According to the U.S. Department of Labor, there will be a 15 to 20 percent shortage in qualified maritime journeymen through 2020.

The Port of Virginia is handling record cargo volumes, said John Reinhart, executive director of the Virginia Port Authority. To meet the growth, the port is investing in its terminals to increase the annual capacity by 1 million container units by 2020, he said.

“Our industry partners have told us repeatedly how critical it is to ramp up training in an industry that will require a skilled workforce to remain economically competitive,” said TCC President Edna V. Baehre-Kolovani, which hosts the Southeast Maritime and Transportation (SMART) Center, the only National Science Foundation Advanced Technology Education Center devoted to developing the maritime workforce.
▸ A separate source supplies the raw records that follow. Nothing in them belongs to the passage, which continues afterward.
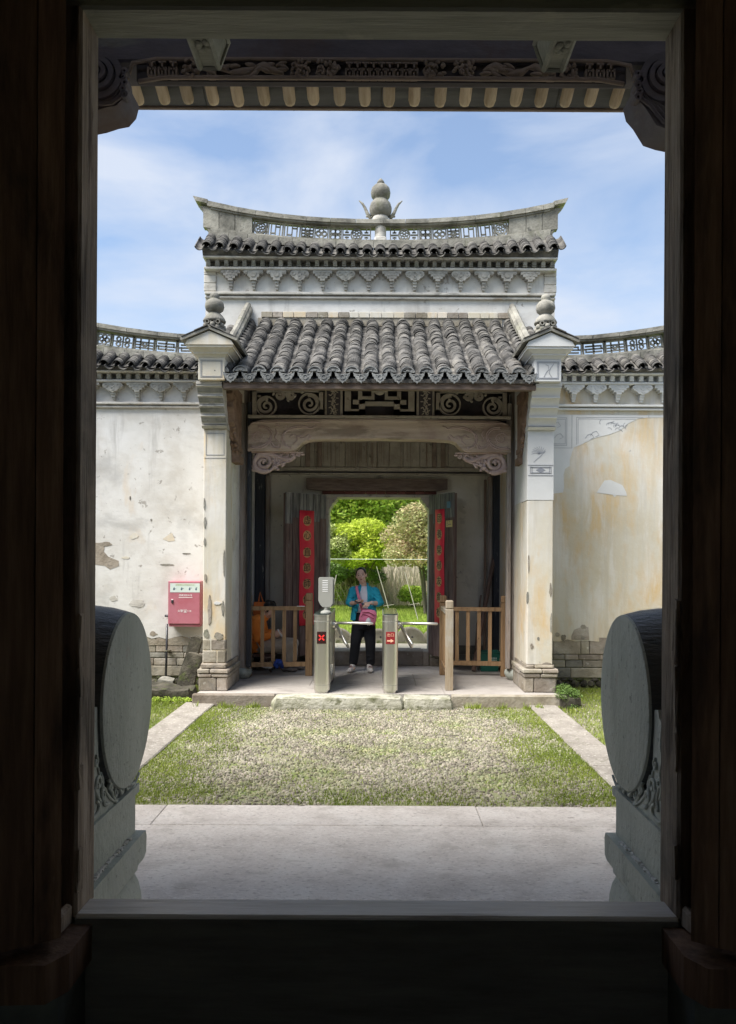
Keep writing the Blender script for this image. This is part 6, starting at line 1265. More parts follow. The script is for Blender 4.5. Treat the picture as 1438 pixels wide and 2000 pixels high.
# trousers
mb = MB(); mb.rings([(W(711, y, .03), a, b_) for y, a, b_ in ((1189, .135, .105), (1196, .145, .115), (1208, .165, .125), (1222, .168, .125), (1229, .155, .115))], 22)
for h_, k_, a_ in ((hipL, knL, anL), (hipR, knR, anR)): mb.tube([h_ + V3((0, 0, .02)), h_.lerp(k_, .5), k_, k_.lerp(a_, .5), a_ + V3((0, 0, .025)), a_ + V3((0, 0, -.004))], [.100, .092, .080, .070, .066, .052], 14)
for i in range(16):
    s_ = random.choice((0, 1)); k_, a_ = ((knL, anL), (knR, anR))[s_]; t_ = random.uniform(-.3, .95); p = k_.lerp(a_, t_); mb.ell(p + V3((random.uniform(-.03, .03), -.045, 0)), (.035, .03, .010), Matrix.Rotation(random.uniform(-.5, .5), 3, 'Y'), 8, 6)
fuse('trousers', mb, ['trousers'], wo_, .010, 3)
for nm, a_, px, yaw in (('l', anL, 688.0, -14), ('r', anR, 723.5, 6)):
    c = V3((PX(px, wy - .08), wy - .05, PF)); Rz = Matrix.Rotation(R(yaw), 3, 'Z'); mb = MB()
    mb.box(0,0,0,0,0,0) if False else None
    for (y, z, r_) in ((.075, .05, (.038, .045, .05)), (.02, .045, (.042, .06, .045)), (-.06, .038, (.046, .06, .036)), (-.105, .033, (.044, .042, .030)), (.05, .085, (.042, .045, .035))): mb.ell(c + Rz @ V3((0, y, z)), r_, Rz)
    mb.v = [(x, y, max(z, PF + .002)) for x, y, z in mb.v]
    sh = fuse('shoe', mb, ['shoe', 'shoe_sole'], wo_, .007, 2, paint=lambda p: 1 if p.z < PF + .022 else 0)
    q = MB(); [q.tube([c + Rz @ V3((-.025, -.01 - .022 * k, .092 - .011 * k)), c + Rz @ V3((.025, -.018 - .022 * k, .090 - .011 * k))], .004, 5) for k in range(4)]; q.build('lace', 'shoe_sole', sh)
# watch
q = MB(); q.tube([wrR.lerp(elR, .10), wrR.lerp(elR, .22)], .031, 14); q.ell(wrR.lerp(elR, .16) + V3((0, -.03, .008)), (.018, .008, .018)); q.build('watch', 'shoe', wo_, smooth=True)
# phone, shoulder bag
pc = wrL + V3((.068, -.055, .020)); q = MB(); q.bbox(pc.x - .075, pc.x + .02, pc.y - .045, pc.y + .035, pc.z, pc.z + .009, b=.003, Rm=Matrix.Rotation(R(10), 3, 'Y') @ Matrix.Rotation(R(24), 3, 'X')); tag(q.build('phone', 'phone', None), 'dark phone held flat in the hand of the standing person', 'phone')
q = MB(); c_ = wrR + V3((-.10, -.05, -.012)); q.bbox(c_.x - .03, c_.x + .01, c_.y - .004, c_.y + .004, c_.z - .012, c_.z + .012, b=.002); tag(q.build('ticket', 'dark_ink', None), 'small dark card pinched in the other hand of the standing person', 'card')
bag = thing('shoulder_bag', 'pink shoulder bag with a white plush charm, hanging at the hip of the standing person', 'bag', W(720, 1203, -.17))
bc = W(720.3, 1202.5, -.19); Rb = Matrix.Rotation(R(13), 3, 'Y'); mb = MB()
mb.rings([(bc + Rb @ V3((0, 0, z)), Rb @ V3((a, 0, 0)), V3((0, d, 0))) for z, a, d in ((-.105, .10, .035), (-.10, .118, .045), (-.05, .126, .052), (.02, .124, .05), (.07, .112, .044), (.10, .09, .034), (.108, .07, .02))], 28)
mb.v = [tuple(V3(v)) for v in mb.v]; mb.build('bag_body', 'pink', bag, smooth=True)
q = MB(); q.tube([bc + Rb @ V3((-.095, -.052, .045)), bc + Rb @ V3((0, -.056, .065)), bc + Rb @ V3((.10, -.050, .035))], .005, 6); q.tube([bc + Rb @ V3((-.10, -.045, -.03)), bc + Rb @ V3((-.085, -.052, .02)), bc + Rb @ V3((-.02, -.056, .015)), bc + Rb @ V3((.09, -.052, -.01))], .004, 6); q.build('zip', 'sign_red', bag)
path = [bc + Rb @ V3((-.105, 0, .06)), W(706.5, 1183, -.155), W(703, 1170, -.145), W(700, 1158, -.135), W(697.5, 1149, -.085), W(697, 1144.5, -.02), W(698, 1144, .06), W(700, 1150, .14)]
q = MB(); vs = []
for i, p in enumerate(path):
    tn = (path[min(i + 1, len(path) - 1)] - path[max(i - 1, 0)]).normalized(); nr = V3((0, -1, 0)) if i < 4 else V3((0, -.2, 1)) if i < 6 else V3((0, 1, .3)); lt = tn.cross(nr).normalized() * .020; vs += [p - lt, p + lt]
q.add(vs, [(2 * i, 2 * i + 1, 2 * i + 3, 2 * i + 2) for i in range(len(path) - 1)]); s_ = q.build('strap', 'pink_strap', bag, smooth=True); md = s_.modifiers.new('s', 'SOLIDIFY'); md.thickness = .006
q = MB(); q.lathe([(.004, .045), (.02, .034), (.036, .008), (.044, -.018), (.040, -.04), (.02, -.052), (.004, -.054)], bc + V3((.005, -.075, -.055)), 18); q.ell(bc + V3((-.005, -.08, -.115)), (.008, .008, .014)); q.ell(bc + V3((.018, -.08, -.115)), (.008, .008, .014)); q.build('plush_charm', 'plush', bag, smooth=True)

# ---- seated man on a folding chair
my = 11.42; S_ = lambda px, py, dy=0: V3((PX(px, my), my + dy, PZ(py, my)))
man = thing('person', 'person in orange jacket and beige trousers sitting bent over behind the railing', 'person', (-1.65, my, PF))
hc2 = S_(527, 1193, 0); hR2 = Matrix.Rotation(R(62), 3, 'Z') @ Matrix.Rotation(R(38), 3, 'X')
mb = MB(); head(mb, hc2, hR2); ch = S_(505, 1215, .02); pel = S_(511, 1262, .02)
mb.tube([hc2 + hR2 @ V3((0, .03, -.04)), S_(517, 1205, .01), S_(510, 1213, .02)], [.052, .052, .065], 12)
mb.tube([S_(508, 1214, .02), S_(503, 1228, .03), S_(505, 1245, .03), pel], [.09, .115, .12, .13], 14)
sA, sB = S_(503, 1220, -.17), S_(505, 1218, .18); eA, eB = S_(508, 1243, -.22), S_(515, 1242, .20); wA, wB = S_(536, 1240, -.10), S_(537, 1238, .04)
for a_, b_, c_ in ((sA, eA, wA), (sB, eB, wB)): mb.tube([a_, b_], [.05, .04], 10); mb.tube([b_, c_], [.038, .025], 10)
hand(mb, wA, V3((.9, .15, .25)), V3((.2, -.9, .2)), .6, 1); hand(mb, wB, V3((.9, -.15, .25)), V3((.2, .9, .2)), .6, -1)
hA, hB = S_(515, 1262, -.09), S_(517, 1260, .10); kA, kB = S_(566, 1261, -.11), S_(572, 1259, .11); aA, aB = S_(561, 1302, -.10), S_(570, 1300, .10)
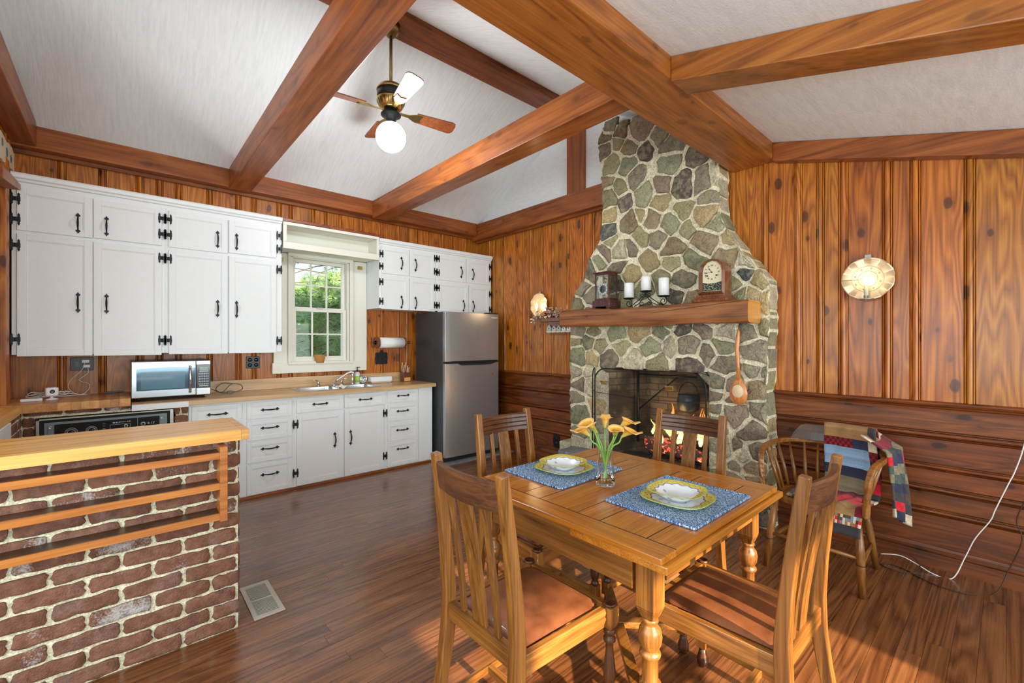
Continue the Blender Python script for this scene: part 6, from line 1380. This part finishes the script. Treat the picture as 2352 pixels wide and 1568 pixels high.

TCC also offers academic and workforce training programs in many of the maritime and energy skills that employers are seeking, including logistics, supply chain management, warehouse and distribution, welding, diesel and gasoline engines, alternative energies and industrial technologies.

San Jacinto College is home to Texas’ first maritime transportation associate degree program. (Photo: SJC)

A center of excellence designation for San Jacinto College in the Houston area — which is second in the nation for maritime jobs — would allow the college to continue to provide U.S. Coast Guard (USCG)-approved training to help meet the workforce needs of the Gulf Coast region, said President Brenda Hellyer.

The maritime industry requires technical skills training and licensing, even for entry-level positions. To earn appropriate credentials for each level of maritime industry employment, workers must complete regular training from course providers approved by the USCG. Community and technical colleges offer this training on an affordable basis.

Since 2010, San Jacinto’s maritime program has awarded more than 5,500 USCG-approved course completion certificates. It also introduced the state’s first associate degree program in maritime transportation to train those new to the maritime industry. Last year, it opened a new maritime technology and training center on the Maritime Campus in La Porte, Texas.